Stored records
-.-.-

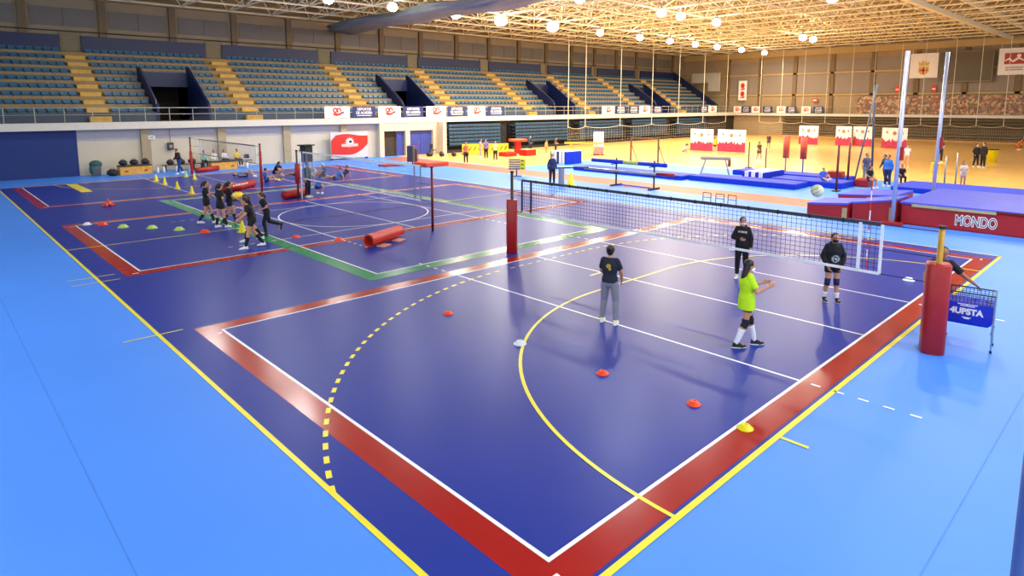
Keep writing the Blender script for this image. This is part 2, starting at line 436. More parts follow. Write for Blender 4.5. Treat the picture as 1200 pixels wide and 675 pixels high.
# ---------------- stadium seats ----------------
m_seat = mat('seat_blue', '#2a5c7c', .4, var=.15, scale=.7)
def seat_geo(b, x, y, z):
    V = []; F = []
    xs = (-.215,-.14,0,.14,.215); prof = [(-.17,.0,.0),(-.20,.10,.0),(.0,.08,-.02),(.14,.10,-.01),(.20,.33,0),(.16,.34,0),(.11,.1,0),(.1,.0,0)]
    for px in xs:
        ed = .012 if abs(px) > .2 else 0
        for (py, pz, dip) in prof: V.append((x+px, y+py*(1-ed*4), z+pz+(dip if abs(px) < .15 else 0)-ed))
    n = len(prof)
    for i in range(len(xs)-1): F += [(i*n+k, i*n+(k+1) % n, (i+1)*n+(k+1) % n, (i+1)*n+k) for k in range(n)]
    F += [tuple(range(n)), tuple(range(len(xs)*n-1, (len(xs)-1)*n-1, -1))]
    b.add(V, F)
spots = []
for k in range(ROWS):
    x = -2.0
    while x < 83.6:
        ok = all(abs(x-s) > .9 for s in STAIRS) and not (k < 5 and in_vom(x, .35))
        if ok: spots.append((x, ry(k)+.45, rz(k)+.001))
        x += .5
spots.sort(key=lambda p: (p[0]+3.7)**2+(p[1]+3.4)**2+(400 if p[0] < .2+.14*(p[1]-44) else 0))
b = B(); seat_geo(b, 0, 0, 0); sm = b.build('stadium_seat', m_seat, None)
tag(sm, 'blue plastic seat in the sloping stand above the balcony', 'stadium seat', 'blue seats in the stand')
sm.location = spots[0]
for p in spots[1:300]:
    o = sm.copy(); COL.objects.link(o); o.location = p
b = B()
for p in spots[300:]: seat_geo(b, *p)
tag(b.build('stadium_seats', m_seat, fix=False), 'farther blue seats filling the rest of the sloping stand', 'stadium seats', 'blue seats in the stand', 'stuff')

# ---------------- balcony railing ----------------
m_rail = mat('rail_grey', '#a8a090', .4, .4)
R0 = T('balcony_railing', 'long grey metal railing along the front edge of the stand balcony', 'railing', (0,43.62,3.35))
b = B(); b.tube((-6,0,.92),(88,0,.92),.028); b.build('top_rail', m_rail, R0)
b = B(); b.tube((-6,0,.5),(88,0,.5),.018); b.build('mid_rail', m_rail, R0)
b = B(); b.tube((0,0,0),(0,0,.92),.024); p0 = b.build('post', m_rail, R0); p0.location = (-6,0,0)
for k in range(1, 64):
    o = p0.copy(); COL.objects.link(o); o.parent = R0; o.location = (-6+k*1.48,0,0)
R1 = T('balcony_railing', 'long metal railing on the ledge of the far end wall', 'railing', (87.4,0,3.26))
b = B(); b.tube((0,-14,.92),(0,43,.92),.028); b.build('top_rail', m_rail, R1)
for k in range(38):
    o = p0.copy(); COL.objects.link(o); o.parent = R1; o.location = (0,-13.5+k*1.5,0)

# ---------------- banners on the railing ----------------
def emblem(parent, s):
    """red looping figure of the sports service with a black tip, standing out of the cloth towards -Y"""
    b = B()
    def arcband(cx, cz, r, a0, a1, w):
        n = 12; V = []; F = []
        for k in range(n+1):
            a = a0+(a1-a0)*k/n
            for rr in (r-w, r+w):
                for y in (-.012, -.002): V.append((cx+rr*math.cos(a), y, cz+rr*math.sin(a)))
        for k in range(n):
            i = k*4; j = i+4
            F += [(i,i+2,j+2,j),(i+1,j+1,j+3,i+3),(i,j,j+1,i+1),(i+2,i+3,j+3,j+2)]
        b.add(V, F)
    arcband(-.16*s,.13*s,.13*s,0,2*PI,.05*s); arcband(.12*s,.13*s,.13*s,-.6,PI+1.2,.05*s)
    b.prism([(-.38*s,-.1*s),(-.2*s,-.04*s),(.1*s,-.08*s),(.36*s,.04*s),(.42*s,-.02*s),(.22*s,-.2*s),(-.1*s,-.26*s),(-.25*s,-.2*s)], 1, -.012, -.002)
    b.build('emblem', m_bred, parent)
    c = B(); c.prism([(.34*s,.0),(.44*s,.08*s),(.48*s,-.06*s),(.4*s,-.12*s)], 1, -.014, -.003); c.build('emblem_tip', m_black, parent)
def cloth(parent, w, h, m, name='cloth'):
    b = B(); n = 12; V = []; F = []
    for i in range(n+1):
        x = -w/2+w*i/n; y = .012*math.sin(i*1.3)
        for z in (-h/2+.01*math.sin(i*.9), h/2-.01*math.cos(i*1.7)):
            for d in (0, .01): V.append((x, y*.5+d, z))
    for i in range(n):
        a = i*4; c = a+4
        F += [(a,c,c+2,a+2),(a+1,a+3,c+3,c+1),(a,a+1,c+1,c),(a+2,c+2,c+3,a+3)]
    F += [(0,2,3,1),(n*4,n*4+1,n*4+3,n*4+2)]
    b.add(V, F); return b.build(name, m, parent)
def white_banner(x, n, w=2.25, loc=None, rz=0, where='on the stand railing'):
    t = T('rail_banner', '%s white banner with a red emblem %s, counted from the left' % (n, where), 'banner', loc or (x,43.575,3.865), rz, 'banners hung on the balcony')
    cloth(t, w, .95, m_wcloth); emblem(t, 1.2 if w > 1.6 else .95); return t
def navy_banner(x, n, w=2.2, loc=None, rz=0, where='on the stand railing'):
    t = T('rail_banner', '%s navy banner with white lettering %s, counted from the left' % (n, where), 'banner', loc or (x,43.575,3.87), rz, 'banners hung on the balcony')
    cloth(t, w, .9, m_wnavy)
    q = w/2.2
    text('lettering', 'DEPORTES\nDE ALMERÍA', .3, m_wcloth, t, (0,-.02,.08), (PI/2,0,0), .004, .95*q, .006)
    b = B(); b.box((-.7*q,-.024,-.32),(.7*q,-.016,-.26)); b.build('underline', m_wcloth, t); return t
wx = [21.25,26.2,31.2,36.05]; nxx = [23.7,28.65,33.6,38.6]
for i, x in enumerate(wx): white_banner(x, ORD[i])
for i, x in enumerate(nxx): navy_banner(x, ORD[i], 2.15)
for i, x in enumerate((56.6,64.05,80.9)): white_banner(x, ORD[i+4], 2.4)
for i, x in enumerate((59.05,61.7,66.9,78.5)): navy_banner(x, ORD[i+4], 2.1)
for i, y in enumerate((47.3-4.2, 40.2, 36.4, 32.9)): white_banner(0, ORD[i], 1.25, (87.355,y,3.78), -PI/2, 'on the far ledge')
for i, y in enumerate((41.7,38.4,34.9,31.2)): navy_banner(0, ORD[i], 1.35, (87.355,y,3.78), -PI/2, 'on the far ledge')

# ---------------- telescopic seating under the balcony ----------------
m_tseat = mat('telescopic_teal', '#16405e', .4, var=.15, scale=1)
m_tdeck = mat('telescopic_dark', '#16181e', .7)
def tele(x0, x1, label):
    t = T('folded_bleacher', label, 'bleacher', (x0,43.85,0), 0, 'folded seating banks under the balcony'); L = x1-x0
    b = B(); b.box((0,-.75,0),(L,0,.28))
    for k in range(6): b.box((0,-.85+.02*k,.62+k*.34),(L,-.02,.68+k*.34))
    b.box((0,-.3,.28),(L,-.02,2.5)); b.build('deck', m_tdeck, t)
    for k in range(6):
        b = B(); z = .70+k*.34; n = int((L-.9)/.5)
        for i in range(n):
            x = .45+i*.5
            b.prism([(-.9+.02*k,z),(-.93+.02*k,z+.12),(-.9+.02*k,z+.25),(-.8+.02*k,z+.25),(-.78+.02*k,z)], 0, x, x+.47)
        b.build('seat_row', m_tseat, t)
    for xx in (.1, L-.1):
        b = B()
        for k in range(6): b.path([(xx,-.8,.7+k*.34),(xx,-.8,.95+k*.34),(xx,-.3,.95+k*.34)], .02)
        b.build('guard_rail', m_dsteel, t)
for i, (a, c) in enumerate(((31.75,39.4),(40.3,49.2),(50.3,59.3),(60.2,69.0),(70.2,79.0))):
    tele(a, c, '%s folded bank of teal seats under the balcony, counted from the doors' % ORD[i])

# ---------------- far wall furniture ----------------
t = T('crest_banner', 'white hanging banner with a gold crown and red cross crest on the far wall', 'banner', (87.42,19.0,9.25), -PI/2)
cloth(t, 3.0, 3.0, m_wcloth)
b = B()
for xx in (-1.3,1.3): b.tube((xx,0,1.45),(xx,.1,2.1),.02)
b.build('hanging_cord', m_white, t)
b = B(); b.prism([(-.55,-.1),(-.55,-.75),(-.3,-1.05),(0,-1.15),(.3,-1.05),(.55,-.75),(.55,-.1)], 1, -.03, -.012); b.build('shield', mat('crest_gold', '#d8b040', .5), t)
b = B(); b.prism([(-.1,-.18),(-.1,-1.0),(.1,-1.0),(.1,-.18)], 1, -.045, -.03); b.prism([(-.45,-.45),(-.45,-.65),(.45,-.65),(.45,-.45)], 1, -.045, -.03); b.build('cross', m_bred, t)
b = B(); b.prism([(-.5,.0),(-.62,.5),(-.3,.3),(-.15,.75),(0,.35),(.15,.75),(.3,.3),(.62,.5),(.5,.0)], 1, -.03, -.012); b.build('crown', mat('crest_gold', '#d8b040'), t)
t = T('logo_banner', 'white hanging banner with a red square emblem at the right of the far wall', 'banner', (87.42,10.1,9.35), -PI/2)
cloth(t, 3.0, 3.0, m_wcloth)
b = B()
for xx in (-1.3,1.3): b.tube((xx,0,1.45),(xx,.1,2.0),.02)
b.build('hanging_cord', m_white, t)
b = B(); b.box((-.95,-.03,-.3),(.95,-.012,.95)); b.build('emblem', mat('emblem_red', '#b43a24', .5), t)
b = B(); b.prism([(-1.25,-.1),(-.5,.45),(-.2,.1),(.3,.5),(.9,.1),(1.25,.25),(.9,-.02),(.35,.25),(-.15,-.12),(-.55,.2)], 1, -.045, -.031); b.ell((.35,-.035,.62),(.2,.012,.2)); b.build('wave', m_wcloth, t)
b = B()
for k in range(2): b.box((-.8,-.03,-.75-k*.25),(.8,-.012,-.6-k*.25))
b.build('caption_bars', mat('caption_grey', '#b8a090', .6), t)
t = T('scoreboard', 'large dark unlit scoreboard on the far wall between two hanging banners', 'scoreboard', (87.42,14.7,9.0), -PI/2)
b = B(); b.box((-2.6,-.1,-1.7),(2.6,.1,1.7)); b.build('screen', mat('scoreboard_dark', '#5c5038', .5), t)
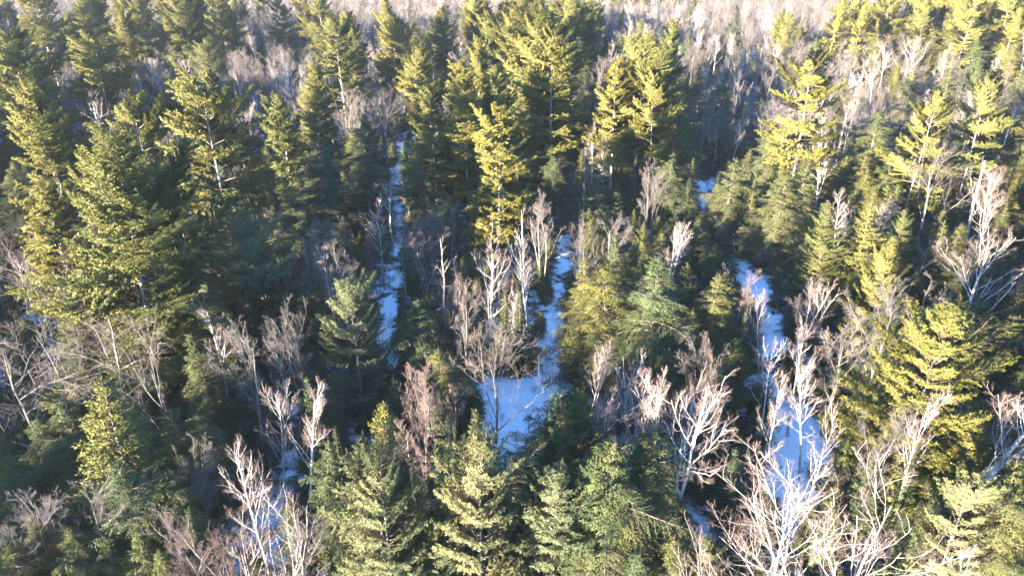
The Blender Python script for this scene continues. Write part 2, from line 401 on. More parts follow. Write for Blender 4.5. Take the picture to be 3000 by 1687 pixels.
for s in range(2): proto('S', 'maple_tree', 13, 4.2, bare(131 + s, h=12, stems=(2, 3)[s], stem_ang=(20, 24)[s], split=.22, limb=(9, 48, .62), sub=(6, 42, .5), tw=(6, 42, .5), fine=(5, 42, .5), up=.55, wig=.14, tr=.15, bark='birch_bark', twig='birch_twigs'))
proto('D', 'dead_tree', 10, 1.2, snag(121)); proto('D', 'dead_tree', 10, 1.2, snag(122, n=14, top=.2, tr=.10))
proto('G', 'white_pine', 22.5, 5.0, pine(141, 22.5, 5.4, .17, (.85, 1, .95, .72, .3), per=6, whorl=1.0, drop=.2, asym=.2, rough=.24))
SHADE_R = {'G': 5.0, 'P': 4.2, 'L': 2.8, 'Y': 2.8, 'H': 2.5, 'C': 2.0, 'F': 1.7, 'T': 1.1, 'M': 2.5, 'R': 1.8, 'B': 1.5, 'O': 4.0, 'W': 2.4, 'D': .5, 'S': 3.5}

# ------------------------------------------------------------------ ground: one sheet with open snow along the trails
SNOW = [
    [(1395, 1150), (1440, 1105), (1560, 1110), (1600, 1060), (1650, 1080), (1650, 1170), (1560, 1290), (1520, 1400), (1450, 1400), (1440, 1260)],
    [(1590, 1110), (1585, 1000), (1600, 920), (1618, 860), (1618, 700), (1665, 700), (1672, 860), (1645, 960), (1645, 1110)],
    [(1110, 1120), (1080, 1000), (1110, 880), (1145, 780), (1145, 640), (1140, 500), (1155, 420), (1215, 400), (1205, 480), (1195, 640), (1195, 800), (1170, 960), (1180, 1120)],
    [(2190, 1340), (2200, 1200), (2220, 1050), (2195, 900), (2255, 880), (2295, 960), (2275, 1100), (2290, 1180), (2400, 1180), (2450, 1260), (2440, 1390), (2300, 1370)],
    [(2045, 530), (2080, 530), (2080, 610), (2040, 620)],
    [(2140, 760), (2180, 770), (2260, 830), (2240, 870), (2190, 880), (2150, 820)],
    [(590, 1400), (640, 1370), (740, 1440), (790, 1480), (850, 1330), (880, 1350), (860, 1450), (790, 1600), (600, 1640)],
    [(640, 1560), (880, 1560), (880, 1687), (640, 1687)],
    [(2230, 1400), (2360, 1350), (2400, 1500), (2300, 1560), (2230, 1500)],
    [(2040, 1480), (2110, 1480), (2110, 1600), (2040, 1600)],
    [(2140, 150), (2215, 150), (2215, 180), (2140, 178)],
    [(1270, 1380), (1330, 1380), (1330, 1480), (1280, 1480)],
]
def in_snow(px, py):
    for poly in SNOW:
        c = False; n = len(poly)
        for i in range(n):
            (x1, y1), (x2, y2) = poly[i], poly[i - 1]
            if (y1 > py) != (y2 > py) and px < (x2 - x1) * (py - y1) / (y2 - y1) + x1: c = not c
        if c: return True
    return False
def narrow(k, f):                               # overhung trails: the open strip is narrower than the gap between the trees
    n = len(SNOW[k]); ys = [p[1] for p in SNOW[k]]
    out_ = []
    for (x, y) in SNOW[k]:
        xs_ = []
        for i in range(n):
            (x1, y1), (x2, y2) = SNOW[k][i], SNOW[k][i - 1]
            if y1 != y2 and min(y1, y2) <= y <= max(y1, y2): xs_.append(x1 + (x2 - x1) * (y - y1) / (y2 - y1))
        c = (min(xs_) + max(xs_)) / 2 if xs_ else x
        out_.append((c + (x - c) * f, y))
    SNOW[k] = out_
narrow(1, .55); narrow(2, .38); narrow(3, .6)
SNOW_W = []                                     # the same outlines on the ground, metres
for poly in SNOW: SNOW_W.append(np.array([at(*p) for p in poly]))
def open_dist(X, Y):                            # signed distance to the open snow, negative inside
    best = np.full(X.shape, 1e9); inside = np.zeros(X.shape, bool)
    for W in SNOW_W:
        c = np.zeros(X.shape, bool)
        for i in range(len(W)):
            a, b = W[i - 1], W[i]; ab = b - a
            t = np.clip(((X - a[0]) * ab[0] + (Y - a[1]) * ab[1]) / max(ab @ ab, 1e-9), 0, 1)
            best = np.minimum(best, np.hypot(X - a[0] - t * ab[0], Y - a[1] - t * ab[1]))
            if abs(b[1] - a[1]) > 1e-9:
                m = ((a[1] > Y) != (b[1] > Y)) & (X < (b[0] - a[0]) * (Y - a[1]) / (b[1] - a[1]) + a[0]); c ^= m
        inside |= c
    return np.where(inside, -best, best)

def axis_steps(lo, hi, step, far):
    a = list(np.arange(lo, hi + .01, step)); s = step
    while a[-1] < far: s *= 1.5; a.append(a[-1] + s)
    s = step
    while a[0] > -far: s *= 1.5; a.insert(0, a[0] - s)
    return np.array(a)
gx = axis_steps(-120, 120, 0.9, 4000); gy = axis_steps(15, 190, 0.9, 4000)
GX, GY = np.meshgrid(gx, gy)
GZ = 0.05 * np.sin(GX * .31 + 1.3 * np.sin(GY * .17)) + 0.04 * np.sin(GY * .43 + 1.7 * np.sin(GX * .21)) + rng.normal(0, .025, GX.shape)
near = (np.abs(GX) < 125) & (GY < 195) & (GY > 10)
GZ = np.where(near, GZ, GZ * 0.2)
OD = np.where((np.abs(GX) < 400) & (GY > 10) & (GY < 600), open_dist(GX, GY), 50.0)
OD = OD + 1.1 * (np.sin(GX * 1.1 + 1.5 * np.sin(GY * .9)) + np.sin(GY * .75 + 1.5 * np.sin(GX * .8))) * .5
openness = np.clip(0.22 - OD / 2.6, 0, 1)
me = bpy.data.meshes.new('snow_ground')
ny, nx = GX.shape
v = np.stack([GX, GY, GZ], -1).reshape(-1, 3).astype(np.float32)
ii = (np.arange(ny - 1)[:, None] * nx + np.arange(nx - 1)[None]).reshape(-1)
f = np.stack([ii, ii + 1, ii + nx + 1, ii + nx], -1).astype(np.int32)
me.vertices.add(len(v)); me.vertices.foreach_set('co', v.ravel())
me.loops.add(f.size); me.loops.foreach_set('vertex_index', f.ravel())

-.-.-

What needs to be done: Which lines hold the string "part"? Copy all of them from the data above.

Solved problem:
Keep writing the Blender script for this image. This is part 2, starting at line 436. More parts follow. Write for Blender 4.5. Treat the picture as 1200 pixels wide and 675 pixels high.
The Blender Python script for this scene continues. Write part 2, from line 401 on. More parts follow. Write for Blender 4.5. Take the picture to be 3000 by 1687 pixels.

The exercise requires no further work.